According to seismological agency Geonet, more than 60,000 people reported feeling the earthquake, which struck 95 kilometres east of Te Araroa.

Nearly 300 people described the shaking as “severe” and others said it was “extreme”, but most people described it as light.

“Hope everyone is OK out there – especially on the East Coast who would have felt the full force of that earthquake,” Prime Minister Jacinda Ardern posted on Instagram.

“She was a beauty, it really shook. I’m quite frightened, I’ve got no idea if there’s going to be a tsunami, it was massive,” Rex from Gisborne told Newstalk ZB’s Bruce Russell.

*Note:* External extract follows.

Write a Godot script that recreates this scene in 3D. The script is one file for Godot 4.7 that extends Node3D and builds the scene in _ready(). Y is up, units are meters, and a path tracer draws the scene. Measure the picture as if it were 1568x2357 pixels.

“It’s the biggest I’ve felt in a long, long time and I’m 80.”

Gisborne Mayor Rehette Stoltz said the quake has woken “everyone” up.

“Our Civil Defence teams got into action immediately to make sure everyone was safe and sound.

“I’ve heard reports of little bits of damage, nothing major at this stage.”

Helen in the Chatham Islands said it was the biggest earthquake she has ever felt.

“It went on and on and on. I’m in the old stone house and I didn’t know where to stand because it’s all rock. I’ve never felt one so big – it must be massive across New Zealand. It died down and then went on and on again,” she told Newstalk ZB.

There was no immediate report of damages from the quake that occurred at 2.27am local time (12.27am AEDT) on Friday.

GeoNet pegged the quake at a magnitude of 7.2 with a depth of 94 kilometres.

The Joint Australian Tsunami Warning Centre said there was no tsunami threat to the Australian mainland, islands or territories.